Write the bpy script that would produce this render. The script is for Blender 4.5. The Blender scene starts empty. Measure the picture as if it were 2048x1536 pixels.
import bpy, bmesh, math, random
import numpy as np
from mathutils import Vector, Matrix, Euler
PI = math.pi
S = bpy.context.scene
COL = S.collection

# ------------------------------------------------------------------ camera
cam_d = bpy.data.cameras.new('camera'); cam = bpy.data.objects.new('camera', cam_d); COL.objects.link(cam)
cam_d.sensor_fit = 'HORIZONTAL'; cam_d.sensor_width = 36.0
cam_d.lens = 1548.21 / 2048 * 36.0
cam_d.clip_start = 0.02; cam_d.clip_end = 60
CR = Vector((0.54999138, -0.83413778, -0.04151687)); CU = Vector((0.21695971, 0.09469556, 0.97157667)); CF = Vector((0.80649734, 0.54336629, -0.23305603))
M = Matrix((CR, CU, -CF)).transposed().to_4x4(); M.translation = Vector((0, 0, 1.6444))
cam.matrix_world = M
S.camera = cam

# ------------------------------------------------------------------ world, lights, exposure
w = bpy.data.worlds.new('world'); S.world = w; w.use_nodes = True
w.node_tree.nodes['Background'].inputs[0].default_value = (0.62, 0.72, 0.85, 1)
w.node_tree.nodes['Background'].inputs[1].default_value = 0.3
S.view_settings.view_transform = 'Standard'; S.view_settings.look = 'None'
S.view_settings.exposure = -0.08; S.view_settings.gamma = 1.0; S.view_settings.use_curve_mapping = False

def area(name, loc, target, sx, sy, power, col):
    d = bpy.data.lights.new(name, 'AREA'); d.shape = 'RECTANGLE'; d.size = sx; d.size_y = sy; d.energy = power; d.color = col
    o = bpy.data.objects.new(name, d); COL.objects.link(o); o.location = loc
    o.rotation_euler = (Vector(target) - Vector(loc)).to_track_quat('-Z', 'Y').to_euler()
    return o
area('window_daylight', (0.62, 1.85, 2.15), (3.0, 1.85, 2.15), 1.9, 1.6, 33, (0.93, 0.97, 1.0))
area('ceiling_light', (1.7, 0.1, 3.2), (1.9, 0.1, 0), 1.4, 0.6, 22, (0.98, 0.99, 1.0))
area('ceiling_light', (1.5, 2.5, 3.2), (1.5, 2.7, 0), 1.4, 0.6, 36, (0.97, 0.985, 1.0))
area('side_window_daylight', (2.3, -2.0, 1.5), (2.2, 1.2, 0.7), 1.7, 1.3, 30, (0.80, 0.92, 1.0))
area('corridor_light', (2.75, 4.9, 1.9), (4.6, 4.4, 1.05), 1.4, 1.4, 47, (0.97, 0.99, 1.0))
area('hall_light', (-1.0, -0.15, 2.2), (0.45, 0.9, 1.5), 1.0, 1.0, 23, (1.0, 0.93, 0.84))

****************

Extract the lines above, from the first one through the one containing "COL = S.collection", and return only those, unchanged.

Exercise response →
Write the bpy script that would produce this render. The script is for Blender 4.5. The Blender scene starts empty. Measure the picture as if it were 2048x1536 pixels.
import bpy, bmesh, math, random
import numpy as np
from mathutils import Vector, Matrix, Euler
PI = math.pi
S = bpy.context.scene
COL = S.collection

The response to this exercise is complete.